### The exercise
Emit the exact text of every line from the line with "The Blender Python" to the line with "hK = House('low", both ends included. No other output is expected.

### Recorded information

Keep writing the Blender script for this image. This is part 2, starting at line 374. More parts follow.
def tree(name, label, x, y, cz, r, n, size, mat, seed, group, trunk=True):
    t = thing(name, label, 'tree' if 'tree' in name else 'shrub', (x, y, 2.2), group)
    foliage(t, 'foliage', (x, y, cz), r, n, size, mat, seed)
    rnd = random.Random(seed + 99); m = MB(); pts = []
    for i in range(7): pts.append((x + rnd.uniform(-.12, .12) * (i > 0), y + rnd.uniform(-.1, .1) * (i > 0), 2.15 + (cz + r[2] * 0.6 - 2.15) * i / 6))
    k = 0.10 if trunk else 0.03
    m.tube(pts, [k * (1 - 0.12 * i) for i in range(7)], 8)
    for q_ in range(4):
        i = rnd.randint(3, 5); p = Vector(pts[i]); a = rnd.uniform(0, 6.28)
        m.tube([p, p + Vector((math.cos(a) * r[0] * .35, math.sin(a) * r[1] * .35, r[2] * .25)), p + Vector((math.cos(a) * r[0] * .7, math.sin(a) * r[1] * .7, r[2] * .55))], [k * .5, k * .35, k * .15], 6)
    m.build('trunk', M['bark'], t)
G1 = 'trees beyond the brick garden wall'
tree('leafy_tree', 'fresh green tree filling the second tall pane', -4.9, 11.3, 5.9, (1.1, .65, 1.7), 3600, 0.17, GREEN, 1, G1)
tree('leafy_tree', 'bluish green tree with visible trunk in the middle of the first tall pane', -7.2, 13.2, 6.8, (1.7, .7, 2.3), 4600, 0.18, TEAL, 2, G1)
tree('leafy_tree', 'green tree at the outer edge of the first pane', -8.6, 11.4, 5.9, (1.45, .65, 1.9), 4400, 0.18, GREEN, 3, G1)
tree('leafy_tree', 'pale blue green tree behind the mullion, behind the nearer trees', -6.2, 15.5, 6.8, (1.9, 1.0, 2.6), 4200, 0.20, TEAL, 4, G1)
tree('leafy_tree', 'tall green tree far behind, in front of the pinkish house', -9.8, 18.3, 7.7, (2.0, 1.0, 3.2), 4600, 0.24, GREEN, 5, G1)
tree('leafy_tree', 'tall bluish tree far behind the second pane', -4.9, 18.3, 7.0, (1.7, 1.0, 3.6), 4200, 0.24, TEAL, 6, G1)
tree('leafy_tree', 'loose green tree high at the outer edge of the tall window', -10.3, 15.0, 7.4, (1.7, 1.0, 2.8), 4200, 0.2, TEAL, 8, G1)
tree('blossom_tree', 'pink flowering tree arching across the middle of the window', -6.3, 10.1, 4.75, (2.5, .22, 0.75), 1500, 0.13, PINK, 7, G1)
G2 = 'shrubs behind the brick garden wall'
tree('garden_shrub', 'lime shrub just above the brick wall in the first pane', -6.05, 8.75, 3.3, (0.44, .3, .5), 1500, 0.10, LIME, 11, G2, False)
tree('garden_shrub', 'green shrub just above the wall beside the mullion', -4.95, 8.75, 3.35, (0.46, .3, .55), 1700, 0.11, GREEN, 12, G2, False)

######
### Recorded information

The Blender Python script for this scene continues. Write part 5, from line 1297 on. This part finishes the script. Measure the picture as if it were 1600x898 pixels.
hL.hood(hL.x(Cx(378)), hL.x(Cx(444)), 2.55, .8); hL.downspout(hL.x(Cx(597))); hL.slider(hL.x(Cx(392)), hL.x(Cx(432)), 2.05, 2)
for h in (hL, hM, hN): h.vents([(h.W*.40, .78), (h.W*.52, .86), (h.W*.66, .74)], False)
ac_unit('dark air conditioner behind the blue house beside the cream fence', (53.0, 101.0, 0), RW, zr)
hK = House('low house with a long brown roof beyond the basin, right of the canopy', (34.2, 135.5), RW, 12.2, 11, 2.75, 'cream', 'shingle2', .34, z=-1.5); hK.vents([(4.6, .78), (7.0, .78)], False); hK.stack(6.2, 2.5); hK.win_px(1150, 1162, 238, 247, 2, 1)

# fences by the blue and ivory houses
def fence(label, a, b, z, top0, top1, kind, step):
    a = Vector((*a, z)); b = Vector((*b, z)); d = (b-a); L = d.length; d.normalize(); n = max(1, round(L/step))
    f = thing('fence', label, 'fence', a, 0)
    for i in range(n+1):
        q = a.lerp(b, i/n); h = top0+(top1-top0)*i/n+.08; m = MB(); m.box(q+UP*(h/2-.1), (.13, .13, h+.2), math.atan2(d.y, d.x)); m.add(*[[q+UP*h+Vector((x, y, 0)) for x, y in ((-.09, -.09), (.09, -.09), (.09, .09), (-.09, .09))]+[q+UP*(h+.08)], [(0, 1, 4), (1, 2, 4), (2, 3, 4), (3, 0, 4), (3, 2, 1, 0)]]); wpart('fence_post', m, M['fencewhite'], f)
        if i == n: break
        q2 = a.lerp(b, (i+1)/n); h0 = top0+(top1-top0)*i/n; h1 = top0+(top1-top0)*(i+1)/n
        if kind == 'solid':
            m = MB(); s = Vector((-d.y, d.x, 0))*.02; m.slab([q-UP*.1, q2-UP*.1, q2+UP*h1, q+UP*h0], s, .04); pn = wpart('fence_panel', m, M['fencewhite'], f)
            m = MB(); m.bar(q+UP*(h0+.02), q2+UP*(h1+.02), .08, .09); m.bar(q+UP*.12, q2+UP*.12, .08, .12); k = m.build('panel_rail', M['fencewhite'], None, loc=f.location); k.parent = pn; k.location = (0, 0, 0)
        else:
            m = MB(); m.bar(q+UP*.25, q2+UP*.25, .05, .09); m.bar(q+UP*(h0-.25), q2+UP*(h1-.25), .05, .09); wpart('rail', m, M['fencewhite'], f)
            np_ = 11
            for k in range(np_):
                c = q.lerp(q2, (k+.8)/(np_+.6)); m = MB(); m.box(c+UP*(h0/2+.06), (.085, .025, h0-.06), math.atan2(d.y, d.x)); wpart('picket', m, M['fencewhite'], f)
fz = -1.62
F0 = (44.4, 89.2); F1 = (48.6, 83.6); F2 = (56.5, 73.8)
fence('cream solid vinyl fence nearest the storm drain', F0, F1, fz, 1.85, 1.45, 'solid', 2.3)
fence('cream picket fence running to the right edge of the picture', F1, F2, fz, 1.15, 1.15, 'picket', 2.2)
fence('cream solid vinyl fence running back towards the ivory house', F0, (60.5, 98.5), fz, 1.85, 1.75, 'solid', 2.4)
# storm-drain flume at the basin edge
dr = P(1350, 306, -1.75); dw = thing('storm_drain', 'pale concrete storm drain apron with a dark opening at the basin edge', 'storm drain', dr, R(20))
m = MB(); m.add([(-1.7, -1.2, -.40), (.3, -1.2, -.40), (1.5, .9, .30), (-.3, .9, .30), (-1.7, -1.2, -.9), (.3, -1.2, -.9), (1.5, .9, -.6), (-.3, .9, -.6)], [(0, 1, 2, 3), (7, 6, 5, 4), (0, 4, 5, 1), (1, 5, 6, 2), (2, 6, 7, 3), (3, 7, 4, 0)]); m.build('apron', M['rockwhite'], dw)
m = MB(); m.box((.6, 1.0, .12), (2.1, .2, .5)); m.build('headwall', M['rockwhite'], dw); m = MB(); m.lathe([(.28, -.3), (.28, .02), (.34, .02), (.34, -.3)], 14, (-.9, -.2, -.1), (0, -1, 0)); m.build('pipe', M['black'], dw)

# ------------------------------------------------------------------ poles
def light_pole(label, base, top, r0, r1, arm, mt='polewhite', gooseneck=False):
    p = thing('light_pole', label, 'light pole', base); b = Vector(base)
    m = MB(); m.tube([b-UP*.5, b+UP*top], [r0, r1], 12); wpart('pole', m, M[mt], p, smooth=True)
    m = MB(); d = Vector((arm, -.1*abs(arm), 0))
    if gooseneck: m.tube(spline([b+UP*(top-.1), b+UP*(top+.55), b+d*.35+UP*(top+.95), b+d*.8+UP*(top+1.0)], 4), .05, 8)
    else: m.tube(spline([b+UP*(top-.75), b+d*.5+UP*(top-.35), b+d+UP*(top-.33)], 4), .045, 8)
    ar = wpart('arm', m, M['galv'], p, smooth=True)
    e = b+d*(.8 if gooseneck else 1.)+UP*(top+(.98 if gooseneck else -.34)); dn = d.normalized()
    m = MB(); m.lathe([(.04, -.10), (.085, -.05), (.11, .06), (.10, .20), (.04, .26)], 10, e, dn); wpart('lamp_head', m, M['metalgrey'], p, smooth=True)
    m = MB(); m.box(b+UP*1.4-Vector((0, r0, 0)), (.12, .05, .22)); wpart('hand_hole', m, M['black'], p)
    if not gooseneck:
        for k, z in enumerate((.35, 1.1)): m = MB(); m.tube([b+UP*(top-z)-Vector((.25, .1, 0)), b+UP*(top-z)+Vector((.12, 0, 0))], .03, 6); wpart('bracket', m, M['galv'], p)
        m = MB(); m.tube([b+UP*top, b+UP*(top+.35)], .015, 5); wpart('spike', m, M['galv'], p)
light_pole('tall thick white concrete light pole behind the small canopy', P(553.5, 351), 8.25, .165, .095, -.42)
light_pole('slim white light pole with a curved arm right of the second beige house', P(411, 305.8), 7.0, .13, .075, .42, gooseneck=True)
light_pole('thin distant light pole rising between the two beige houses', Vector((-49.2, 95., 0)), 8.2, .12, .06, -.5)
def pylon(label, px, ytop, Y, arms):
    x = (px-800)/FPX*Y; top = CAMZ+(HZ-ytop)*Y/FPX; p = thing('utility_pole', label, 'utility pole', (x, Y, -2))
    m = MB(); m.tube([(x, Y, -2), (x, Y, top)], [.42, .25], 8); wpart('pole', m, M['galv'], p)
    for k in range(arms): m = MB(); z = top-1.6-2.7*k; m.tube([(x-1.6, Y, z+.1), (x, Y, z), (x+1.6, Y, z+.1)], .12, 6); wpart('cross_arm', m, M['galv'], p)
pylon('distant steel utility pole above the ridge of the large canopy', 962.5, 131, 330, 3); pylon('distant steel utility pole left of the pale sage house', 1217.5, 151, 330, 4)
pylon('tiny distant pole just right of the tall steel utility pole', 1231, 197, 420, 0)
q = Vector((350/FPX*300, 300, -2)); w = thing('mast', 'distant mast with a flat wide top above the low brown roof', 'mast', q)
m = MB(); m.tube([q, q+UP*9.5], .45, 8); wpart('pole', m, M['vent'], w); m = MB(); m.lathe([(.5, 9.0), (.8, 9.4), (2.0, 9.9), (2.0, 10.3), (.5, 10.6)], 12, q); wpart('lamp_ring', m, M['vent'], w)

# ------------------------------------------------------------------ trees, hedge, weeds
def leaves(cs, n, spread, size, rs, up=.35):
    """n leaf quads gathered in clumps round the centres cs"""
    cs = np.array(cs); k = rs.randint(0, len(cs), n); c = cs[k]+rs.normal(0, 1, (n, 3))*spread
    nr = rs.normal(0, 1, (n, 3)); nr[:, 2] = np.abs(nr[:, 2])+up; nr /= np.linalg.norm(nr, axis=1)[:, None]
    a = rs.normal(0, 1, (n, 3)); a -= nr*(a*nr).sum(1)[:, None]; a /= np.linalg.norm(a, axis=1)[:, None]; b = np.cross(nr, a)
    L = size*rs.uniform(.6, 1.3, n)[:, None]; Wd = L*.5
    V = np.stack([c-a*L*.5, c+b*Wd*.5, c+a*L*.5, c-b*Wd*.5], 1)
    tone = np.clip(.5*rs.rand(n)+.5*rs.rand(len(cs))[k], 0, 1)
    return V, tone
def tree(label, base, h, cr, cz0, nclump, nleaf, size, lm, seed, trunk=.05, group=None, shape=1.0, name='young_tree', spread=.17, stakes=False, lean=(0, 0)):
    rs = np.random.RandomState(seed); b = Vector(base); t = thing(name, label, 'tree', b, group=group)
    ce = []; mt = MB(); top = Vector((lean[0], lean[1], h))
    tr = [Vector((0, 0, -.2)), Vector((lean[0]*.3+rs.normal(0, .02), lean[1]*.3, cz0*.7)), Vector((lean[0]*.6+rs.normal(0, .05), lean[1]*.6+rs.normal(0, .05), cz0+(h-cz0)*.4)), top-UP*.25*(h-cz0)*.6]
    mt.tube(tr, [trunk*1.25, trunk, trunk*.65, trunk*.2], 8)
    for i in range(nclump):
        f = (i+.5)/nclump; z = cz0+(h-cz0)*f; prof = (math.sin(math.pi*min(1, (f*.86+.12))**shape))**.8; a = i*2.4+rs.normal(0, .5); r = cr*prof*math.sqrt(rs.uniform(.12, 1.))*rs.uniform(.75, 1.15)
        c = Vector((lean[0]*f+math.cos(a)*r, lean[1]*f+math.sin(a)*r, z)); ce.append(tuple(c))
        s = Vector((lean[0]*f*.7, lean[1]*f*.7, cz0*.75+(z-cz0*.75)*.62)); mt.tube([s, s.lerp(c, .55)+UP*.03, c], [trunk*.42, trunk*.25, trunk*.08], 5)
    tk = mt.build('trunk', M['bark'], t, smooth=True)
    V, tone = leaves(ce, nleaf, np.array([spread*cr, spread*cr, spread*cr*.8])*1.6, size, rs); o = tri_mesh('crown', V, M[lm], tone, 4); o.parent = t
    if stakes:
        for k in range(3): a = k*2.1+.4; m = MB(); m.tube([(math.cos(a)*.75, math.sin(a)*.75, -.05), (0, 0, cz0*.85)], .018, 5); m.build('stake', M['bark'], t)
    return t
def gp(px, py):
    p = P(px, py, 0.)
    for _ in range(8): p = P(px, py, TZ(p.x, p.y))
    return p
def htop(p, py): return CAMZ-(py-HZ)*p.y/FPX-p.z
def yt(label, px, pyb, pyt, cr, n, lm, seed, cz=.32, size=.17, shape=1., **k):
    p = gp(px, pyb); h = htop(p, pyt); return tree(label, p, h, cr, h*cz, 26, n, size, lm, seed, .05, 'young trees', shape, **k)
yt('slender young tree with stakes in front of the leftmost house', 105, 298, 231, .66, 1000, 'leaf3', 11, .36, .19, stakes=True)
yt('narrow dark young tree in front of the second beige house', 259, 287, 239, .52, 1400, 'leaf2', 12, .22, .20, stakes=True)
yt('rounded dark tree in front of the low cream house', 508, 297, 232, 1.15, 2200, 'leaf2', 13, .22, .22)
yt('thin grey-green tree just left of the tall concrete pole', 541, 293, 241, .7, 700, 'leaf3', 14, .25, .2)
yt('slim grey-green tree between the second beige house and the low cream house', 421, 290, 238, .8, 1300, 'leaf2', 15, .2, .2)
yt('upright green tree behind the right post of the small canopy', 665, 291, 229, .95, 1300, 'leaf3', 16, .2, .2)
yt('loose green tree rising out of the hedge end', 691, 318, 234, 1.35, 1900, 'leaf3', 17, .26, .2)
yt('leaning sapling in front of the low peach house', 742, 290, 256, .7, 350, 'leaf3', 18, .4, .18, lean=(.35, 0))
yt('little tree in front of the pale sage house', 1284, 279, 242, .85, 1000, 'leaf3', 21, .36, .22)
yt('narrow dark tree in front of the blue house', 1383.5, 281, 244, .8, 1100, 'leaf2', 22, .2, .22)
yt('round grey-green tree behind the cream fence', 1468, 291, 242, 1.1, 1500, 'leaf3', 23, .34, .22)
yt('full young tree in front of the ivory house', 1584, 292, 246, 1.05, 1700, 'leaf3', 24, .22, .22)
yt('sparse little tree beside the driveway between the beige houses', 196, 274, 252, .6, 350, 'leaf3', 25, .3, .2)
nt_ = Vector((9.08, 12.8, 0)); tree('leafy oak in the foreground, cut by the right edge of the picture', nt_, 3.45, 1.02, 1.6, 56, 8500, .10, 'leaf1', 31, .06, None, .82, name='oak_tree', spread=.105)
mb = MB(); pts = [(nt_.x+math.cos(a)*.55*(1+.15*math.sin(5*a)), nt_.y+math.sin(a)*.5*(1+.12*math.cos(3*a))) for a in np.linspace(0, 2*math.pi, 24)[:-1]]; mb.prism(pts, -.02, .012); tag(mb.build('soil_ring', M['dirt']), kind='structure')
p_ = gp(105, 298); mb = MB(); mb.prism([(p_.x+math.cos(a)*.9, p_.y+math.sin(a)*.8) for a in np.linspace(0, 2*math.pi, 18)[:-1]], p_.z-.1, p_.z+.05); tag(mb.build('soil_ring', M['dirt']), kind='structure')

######

### Exercise result
The Blender Python script for this scene continues. Write part 5, from line 1297 on. This part finishes the script. Measure the picture as if it were 1600x898 pixels.
hL.hood(hL.x(Cx(378)), hL.x(Cx(444)), 2.55, .8); hL.downspout(hL.x(Cx(597))); hL.slider(hL.x(Cx(392)), hL.x(Cx(432)), 2.05, 2)
for h in (hL, hM, hN): h.vents([(h.W*.40, .78), (h.W*.52, .86), (h.W*.66, .74)], False)
ac_unit('dark air conditioner behind the blue house beside the cream fence', (53.0, 101.0, 0), RW, zr)
hK = House('low house with a long brown roof beyond the basin, right of the canopy', (34.2, 135.5), RW, 12.2, 11, 2.75, 'cream', 'shingle2', .34, z=-1.5); hK.vents([(4.6, .78), (7.0, .78)], False); hK.stack(6.2, 2.5); hK.win_px(1150, 1162, 238, 247, 2, 1)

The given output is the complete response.